"In a normal snow year, April 1 is considered the peak snowpack for the higher elevations. Memorial Day weekend (end of May) here is considered the start of the backpack season. Even then, a lot of the mountain passes are still closed."

I would say that Memorial Day weekend is a somewhat early start for backpack season, of course very much depending on the snowpack that year. PCT thru-hikers typically hike through there starting sometime in June, and in normal years it's considered somewhat tough/dangerous, with an ice axe being a very good idea.

In my year, perhaps a 'normal' to slightly 'high' year, I started through in early June and finish the JMT portion in late June. The issues weren't just snow (though there was lots of it), but creeks swollen by snowmelt at a lot tougher/more dangerous to cross than in normal times. And the transition zones could be a PITA, i.e., you drop back down from higher snowy areas (typically descending from a pass) down to lower non-snowy areas, and the transition in between would often be a sodden wet area of just-melted water running along the trail.

Another issue is postholing; one would typically try to do a "pass a day", and try to be getting down from the pass before afternoon sun and temperature softened the snow too much.

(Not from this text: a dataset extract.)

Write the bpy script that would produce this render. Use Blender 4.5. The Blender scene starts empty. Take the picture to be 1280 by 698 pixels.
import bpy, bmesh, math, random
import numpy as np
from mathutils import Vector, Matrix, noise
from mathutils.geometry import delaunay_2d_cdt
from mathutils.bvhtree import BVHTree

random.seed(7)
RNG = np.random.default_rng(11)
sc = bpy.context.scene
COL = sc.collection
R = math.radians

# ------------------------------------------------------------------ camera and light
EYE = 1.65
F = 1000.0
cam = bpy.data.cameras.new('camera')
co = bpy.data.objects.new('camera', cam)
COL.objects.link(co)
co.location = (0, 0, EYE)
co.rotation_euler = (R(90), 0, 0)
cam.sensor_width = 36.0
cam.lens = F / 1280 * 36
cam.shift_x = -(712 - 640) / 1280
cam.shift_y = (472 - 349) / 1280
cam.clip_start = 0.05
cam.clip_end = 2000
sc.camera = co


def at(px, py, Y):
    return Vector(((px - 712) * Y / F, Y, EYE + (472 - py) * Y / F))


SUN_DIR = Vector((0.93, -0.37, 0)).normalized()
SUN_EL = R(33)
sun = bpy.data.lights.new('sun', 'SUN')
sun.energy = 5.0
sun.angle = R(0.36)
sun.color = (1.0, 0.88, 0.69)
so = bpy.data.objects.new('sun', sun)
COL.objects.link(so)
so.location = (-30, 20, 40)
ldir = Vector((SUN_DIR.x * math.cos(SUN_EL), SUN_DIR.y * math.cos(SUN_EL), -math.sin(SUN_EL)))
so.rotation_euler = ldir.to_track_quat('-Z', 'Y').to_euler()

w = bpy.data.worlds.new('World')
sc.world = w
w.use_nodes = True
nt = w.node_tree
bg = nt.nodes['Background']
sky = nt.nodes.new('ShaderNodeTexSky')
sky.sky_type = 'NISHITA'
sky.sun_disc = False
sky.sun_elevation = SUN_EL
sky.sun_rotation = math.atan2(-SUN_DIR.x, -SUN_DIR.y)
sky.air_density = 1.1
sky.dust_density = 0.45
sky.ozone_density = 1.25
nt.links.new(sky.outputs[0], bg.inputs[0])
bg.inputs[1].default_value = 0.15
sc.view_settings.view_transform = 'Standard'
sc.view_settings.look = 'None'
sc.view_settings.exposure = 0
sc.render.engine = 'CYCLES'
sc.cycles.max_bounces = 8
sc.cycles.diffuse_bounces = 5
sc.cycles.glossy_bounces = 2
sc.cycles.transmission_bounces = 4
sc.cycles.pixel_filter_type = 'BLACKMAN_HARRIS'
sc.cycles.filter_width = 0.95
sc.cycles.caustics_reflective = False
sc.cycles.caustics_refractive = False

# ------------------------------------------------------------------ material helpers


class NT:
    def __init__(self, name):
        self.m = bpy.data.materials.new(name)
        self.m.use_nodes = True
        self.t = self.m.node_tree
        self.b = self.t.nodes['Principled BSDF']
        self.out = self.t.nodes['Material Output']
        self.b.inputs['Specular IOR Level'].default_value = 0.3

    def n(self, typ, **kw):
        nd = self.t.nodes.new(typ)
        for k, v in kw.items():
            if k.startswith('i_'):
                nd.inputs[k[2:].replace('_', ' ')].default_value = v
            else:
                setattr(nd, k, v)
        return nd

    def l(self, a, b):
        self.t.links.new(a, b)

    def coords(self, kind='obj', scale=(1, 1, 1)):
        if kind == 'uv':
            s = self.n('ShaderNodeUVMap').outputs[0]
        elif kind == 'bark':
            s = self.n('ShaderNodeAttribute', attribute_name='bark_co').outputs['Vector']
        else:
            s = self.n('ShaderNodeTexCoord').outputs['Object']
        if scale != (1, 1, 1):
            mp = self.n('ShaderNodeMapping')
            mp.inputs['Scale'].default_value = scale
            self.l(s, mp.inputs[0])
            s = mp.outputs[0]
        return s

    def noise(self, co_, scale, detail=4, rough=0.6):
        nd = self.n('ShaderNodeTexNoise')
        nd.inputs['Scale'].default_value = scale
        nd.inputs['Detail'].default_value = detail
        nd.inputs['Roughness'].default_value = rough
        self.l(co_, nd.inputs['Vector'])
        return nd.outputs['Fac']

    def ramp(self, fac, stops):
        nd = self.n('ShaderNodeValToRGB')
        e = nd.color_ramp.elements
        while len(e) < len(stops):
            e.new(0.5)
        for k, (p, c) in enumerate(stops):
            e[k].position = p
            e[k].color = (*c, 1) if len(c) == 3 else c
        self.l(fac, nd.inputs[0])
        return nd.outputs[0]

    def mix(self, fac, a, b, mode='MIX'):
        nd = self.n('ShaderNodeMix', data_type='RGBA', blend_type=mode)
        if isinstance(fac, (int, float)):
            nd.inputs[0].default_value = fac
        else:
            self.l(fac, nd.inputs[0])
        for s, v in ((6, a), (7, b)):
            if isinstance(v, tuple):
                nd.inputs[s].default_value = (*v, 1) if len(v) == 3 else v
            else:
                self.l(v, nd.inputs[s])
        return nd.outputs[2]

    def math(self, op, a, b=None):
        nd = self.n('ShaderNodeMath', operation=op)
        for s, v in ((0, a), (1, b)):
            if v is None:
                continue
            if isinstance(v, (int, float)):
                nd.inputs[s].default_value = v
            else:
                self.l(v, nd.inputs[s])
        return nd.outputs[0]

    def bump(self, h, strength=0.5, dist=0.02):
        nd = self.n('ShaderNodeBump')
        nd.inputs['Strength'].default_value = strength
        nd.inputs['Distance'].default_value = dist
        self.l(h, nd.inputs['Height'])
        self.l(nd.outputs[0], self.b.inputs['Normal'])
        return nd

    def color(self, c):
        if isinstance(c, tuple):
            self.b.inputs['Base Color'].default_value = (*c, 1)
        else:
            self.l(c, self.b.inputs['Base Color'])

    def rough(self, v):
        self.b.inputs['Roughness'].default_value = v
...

Still. If you have experience at backpacking in snow, it's not that bad. Consolidated spring snow isn't at all like hiking in actual winter, and there are less people out there (apart perhaps from a stream of thru-hikers headed north). You typically don't have to actually camp in snow, the mantra is "hike high and sleep low". And the bugs aren't out when the temps stay low enough, whereas they can get fierce shortly after (while there's still snow in the passes).